Earlier this week, Senator Obama used Reagan’s handling of the 1981 Professional Air Traffic Controller Organization (PATCO) strike as an example of how previous presidents have been shown to be anti-union.

Forgive the pun, but PATCO was holding American travelers hostage with their outrageous demands (like a 32 hour work week; Last I checked, we don’t live in France). The strike was illegal. PATCO endangered millions of air travelers and sought to shutdown the airline industry, as well as all the travelers who rely on air transport.
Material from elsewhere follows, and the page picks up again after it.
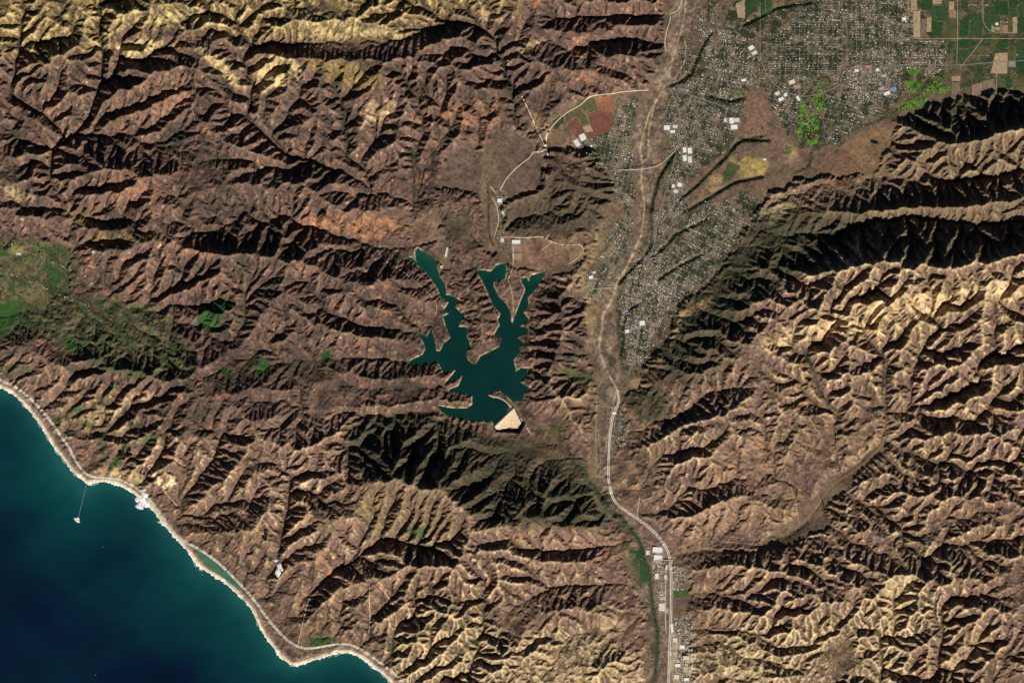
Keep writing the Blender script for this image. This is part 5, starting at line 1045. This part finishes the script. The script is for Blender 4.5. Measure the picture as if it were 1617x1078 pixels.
spit=[(771,622),(780,618.5),(790,617.5),(800,622),(808,631),(813,642)]
# ================================================================= island with causeway
ROCK=mat('rock_armour',(.42,.39,.33),var=.35,scale=25); 
isl=empty('oil_island',W(121,820,0)); tag(isl,'small white rock-armoured island platform alone in the bay at the end of its causeway','island')
P_=[(-5.2,-2.6),(-2,-3.0),(2.2,-4.0),(4.6,-2.0),(4.2,1.6),(5.2,4.2),(2.4,5.0),(-.4,3.6),(-3.0,.8)]
Q_=[(x*S*1.02,-y*S*1.02) for x,y in P_][::-1]; mb=MB(); n0=len(Q_)
mb.V=[(x*1.15,y*1.15,-6) for x,y in Q_]+[(x*.86,y*.86,7) for x,y in Q_]; mb.F=[tuple(range(n0,2*n0))]+[(i,(i+1)%n0,n0+(i+1)%n0,n0+i) for i in range(n0)]; mb.build('rock_armour',ROCK,isl)
mb=MB(); mb.prism([(x*.74,y*.74) for x,y in Q_],7.02,8.2); mb.build('concrete_pad',mat('island_concrete',(.72,.70,.65),var=.12,scale=18),isl)
for k,(bx,by,bw,bd) in enumerate([(-22,14,9,6),(6,24,8,10),(30,-14,10,6),(8,-30,6,9)]): MB().box(bx-bw,bx+bw,by-bd,by+bd,8.21,14+k).build('storage_shed',RM['white' if k%2 else 'grey'],isl)
cw=empty('causeway',W(128,795,0)); tag(cw,'thin straight pile causeway running from the beach out to the island','causeway')
p0=np.array(W(136.6,762.5,0)); p1=np.array(W(124,816,0)); d_=(p1-p0)[:2]; L_=float(np.linalg.norm(d_)); ang=math.atan2(d_[1],d_[0]); cw.rotation_euler=(0,0,ang)
cw.location=tuple((p0+p1)/2)
MB().box(-L_/2,L_/2,-3.2,3.2,6,7.2).build('deck',mat('causeway_deck',(.30,.29,.26),var=.2,scale=20),cw)
for sgn in (-1,1): MB().box(-L_/2,L_/2,sgn*3.0-.15,sgn*3.0+.15,7.21,8.3).build('railing',M_METAL,cw)
for k in range(34):
    xx=-L_/2+(k+.5)*L_/34; MB().box(xx-.6,xx+.6,-2.6,2.6,-4,5.99).build('pile_bent',M_CONC,cw)
# boats
def boat(x,y,rot,label,s=1.0):
    r=empty('boat',W(x,y,0),rot); tag(r,label,'boat')
    L2=11*s; hull=[(-L2,-3.2*s),(L2*.4,-3.4*s),(L2*1.05,0),(L2*.4,3.4*s),(-L2,3.2*s)]; n=5
    mb=MB(); mb.V=[(x_*.8,y_*.6,-.6) for x_,y_ in hull]+[(x_,y_,2.2*s) for x_,y_ in hull]; mb.F=[tuple(range(n,2*n)),tuple(reversed(range(n)))]+[(i,(i+1)%n,n+(i+1)%n,n+i) for i in range(n)]
    mb.build('hull',RM['white'],r); MB().box(-L2*.45,L2*.25,-2*s,2*s,2.2*s+.02,5*s).build('cabin',RM['pale'],r)
boat(151,1065,.6,'tiny white boat alone far out near the bottom edge of the sea'); boat(319,906.5,2.2,'white boat just off the surf below the lagoon',1.1); boat(163,862.5,1.2,'small pale boat in open water south-east of the island',.9)
# bridges
def bridge(name,label,P,w,zoff,m):
    r=empty(name,W(*P[len(P)//2],0)); tag(r,label,'bridge')
    D=dense(smooth_line(P,2),2.0); z0=float(sample(*D[0]))+zoff; z1=float(sample(*D[-1]))+zoff
    t=np.gradient(D,axis=0); t/=np.linalg.norm(t,axis=1)[:,None]; nn=np.stack([-t[:,1],t[:,0]],-1); n=len(D); zs=np.linspace(z0,z1,n); zs=np.maximum(zs,sample(D[:,0],D[:,1])+.35); o0=np.array(r.location)
    V=[];
    for s_,dz in ((-.5,0),(.5,0),(.5,-.12),(-.5,-.12)): V+=[tuple(np.array(W(p[0]+q[0]*s_*w,p[1]+q[1]*s_*w,z+dz))-o0) for p,q,z in zip(D,nn,zs)]
    F=[(k*n+i,k*n+i+1,((k+1)%4)*n+i+1,((k+1)%4)*n+i) for k in range(4) for i in range(n-1)]
    o_=mesh_np('deck',V,F,m,parent=r)
    bm=bmesh.new(); bm.from_mesh(o_.data); bmesh.ops.recalc_face_normals(bm,faces=bm.faces); bm.to_mesh(o_.data); bm.free()
    for i in range(2,n-1,3):
        x_,y_,z_=np.array(W(*D[i],zs[i]-.13))-o0; MB().box(x_-2,x_+2,y_-6,y_+6,-o0[2]-60+float(sample(*D[i]))*SZ+55,z_).build('pier',M_CONC,r)
bridge('road_bridge','long pale road bridge crossing the upper riverbed west to east',[(975,269),(1000,268.5),(1014,267.5),(1037,264),(1052,252),(1067,238)],1.0,.6,M_CONC)
bridge('road_bridge','short pale bridge across the riverbed beside the middle town',[(930,457),(950,455),(972,455)],.8,.5,M_CONC)
bridge('road_bridge','highway overpass crossing the valley highway by the mobile home park',[(1030,885),(1045,884),(1062,884)],.8,1.2,M_CONC)
# ================================================================= clouds
def cloud_mat():
    m=bpy.data.materials.new('cloud_vapour'); m.use_nodes=True; nt=m.node_tree; n=nt.nodes; L=nt.links; n.clear()
    out=n.new('ShaderNodeOutputMaterial'); pv=n.new('ShaderNodeVolumePrincipled'); pv.inputs['Color'].default_value=(1,1,1,1); pv.inputs['Anisotropy'].default_value=-.1
    tc=n.new('ShaderNodeTexCoord'); t=n.new('ShaderNodeTexNoise'); t.inputs['Scale'].default_value=1/50; t.inputs['Detail'].default_value=6; t.inputs['Roughness'].default_value=.65; L.new(tc.outputs['Object'],t.inputs['Vector'])
    mr=n.new('ShaderNodeMapRange'); mr.inputs['From Min'].default_value=.40; mr.inputs['From Max'].default_value=.64; mr.inputs['To Min'].default_value=0; mr.inputs['To Max'].default_value=.11
    L.new(t.outputs[0],mr.inputs['Value']); L.new(mr.outputs[0],pv.inputs['Density']); L.new(pv.outputs[0],out.inputs['Volume']); return m
CM=cloud_mat()
def cloud(label,lumps,z,group='small clouds over the coast'):
    """a closed billowed hull filled with vapour"""
    V=[];F=[]; x0,y0=lumps[0][:2]; rc_=random.Random(int(x0*3+y0))
    bm=bmesh.new(); bmesh.ops.create_icosphere(bm,subdivisions=3,radius=1); bv=np.array([v.co[:] for v in bm.verts]); bf=[tuple(v.index for v in f.verts) for f in bm.faces]; bm.free()
    for (x,y,rx,ry,rz) in lumps:
        rx*=1.2; ry*=1.15
        for k in range(18):
            a=rc_.uniform(0,6.283); t=rc_.uniform(.3,1.05) if k else 0; s=.95 if k==0 else rc_.uniform(.15,.42)
            q=bv*(1+.12*np.sin(bv[:,[1,2,0]]*6+k))*np.array([rx*s,ry*s,rz*s])*S+np.array([(x-x0+math.cos(a)*t*rx)*S,-(y-y0+math.sin(a)*t*ry)*S,rc_.uniform(-.1,.3)*rz*S])
            b=len(V); V+=[tuple(p) for p in q]; F+=[tuple(b+i for i in f) for f in bf]
    o=mesh_np('cloud',V,F,CM); md=o.modifiers.new('fuse','REMESH'); md.mode='VOXEL'; md.voxel_size=9
    o.location=W(x0,y0,z); tag(o,label,'cloud',group)
CZ=58
cloud('largest white puffy cloud over the surf line east of the island',[(227,790,5,7,3),(223,798,5,5,2.5),(231,781,5,4,2.5),(234,795,4,5,2),(229,773,3,2,1.5),(218,788,3,4,2)],CZ)
cloud('thin wispy cloud scrap on the shore just south-east of the largest cloud',[(259,826,3,3,1.4),(253,823,3,1.5,1),(262,819,1.5,2,1)],CZ)
cloud('small tall white cloud above the hills inland of the beach road',[(440,903,3.4,6,3),(442,893,3,4.5,2),(437,884,4,2,1.5),(446,898,2,3,1.5)],CZ)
Reagan’s actions weren’t anti-union, they were pro-American and were necessary to end a reckless and illegal strike.

Now Senator Obama wants to make union officials stronger by passing laws that give employees less freedom to resist forced unionization. 

Here’s how Obama put it:

The problem is, we have had the most anti-administration — anti-union administration in memory under George Bush, although a lot of the problems started before Bush, you know, with the PATCO strike and dating back to the 1980s.

So, what we have to do is figure out how can we strengthen unions and thereby give workers a little more leverage. So, there are a couple — there are a couple things that I think we can do. Number one, I think that we should pass the Employee Free Choice Act.